If we want to improve education, that happens at the state and school board level. A school in urban Detroit has much different needs than a school in suburban Austin, yet a blanket DoE directive doesn't necessarily respond well to dramatic variations between states and localities. Highly centralized control is less efficient than more granular control given the huge variations among communities and states.

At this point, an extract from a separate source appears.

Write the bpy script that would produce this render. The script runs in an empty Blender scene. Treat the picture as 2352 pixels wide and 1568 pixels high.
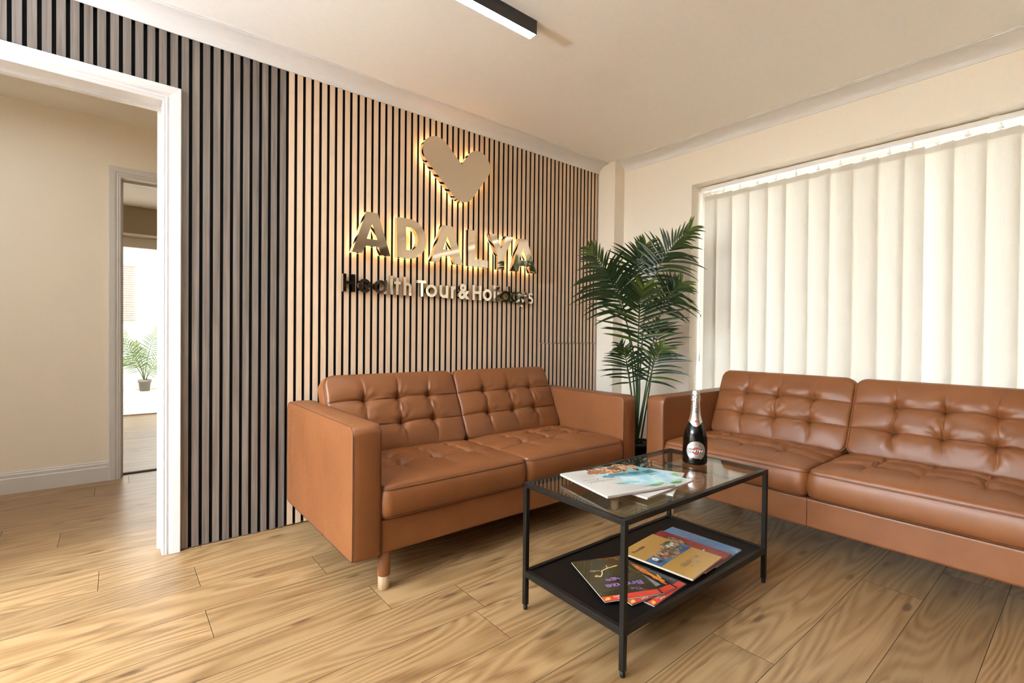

The problem with American education is cultural. Comparing a Chinese parent with a south Chicago parent reveals huge discrepancies. I taught in both China and Korea and they provide a fraction of the per student funding than they do in DC Public Schools. They're using old desks, the students are required to clean the school, technology is very limited, teachers are paid less -- yet they kick American ass in things like math and science. After school in China is spent studying -- for hours. Parents have zero tolerance for failure. Schools paddle rogue students. Embarrassment is a very big deal. Yet what happens to the south Chicago kid that goes home after school and spends his time studying: he's ostracized, even being accused of 'acting white.' There's your problem. A culture that puts the Kardashians on a pedestal and parents who are disengaged and teacher unions that put seniority above results. You also have the issue that university schools of education are frequently the refuge of academic rejects. This is incendiary, I know, but have a look at the academic standards required for education majors compared to pretty much any other major. There are exceptions, but they prove the rule. Funding isn't a problem -- it's a scapegoat. If you want proof of that, compare per student funding and academic achievement per dollar spent: there's little correlation.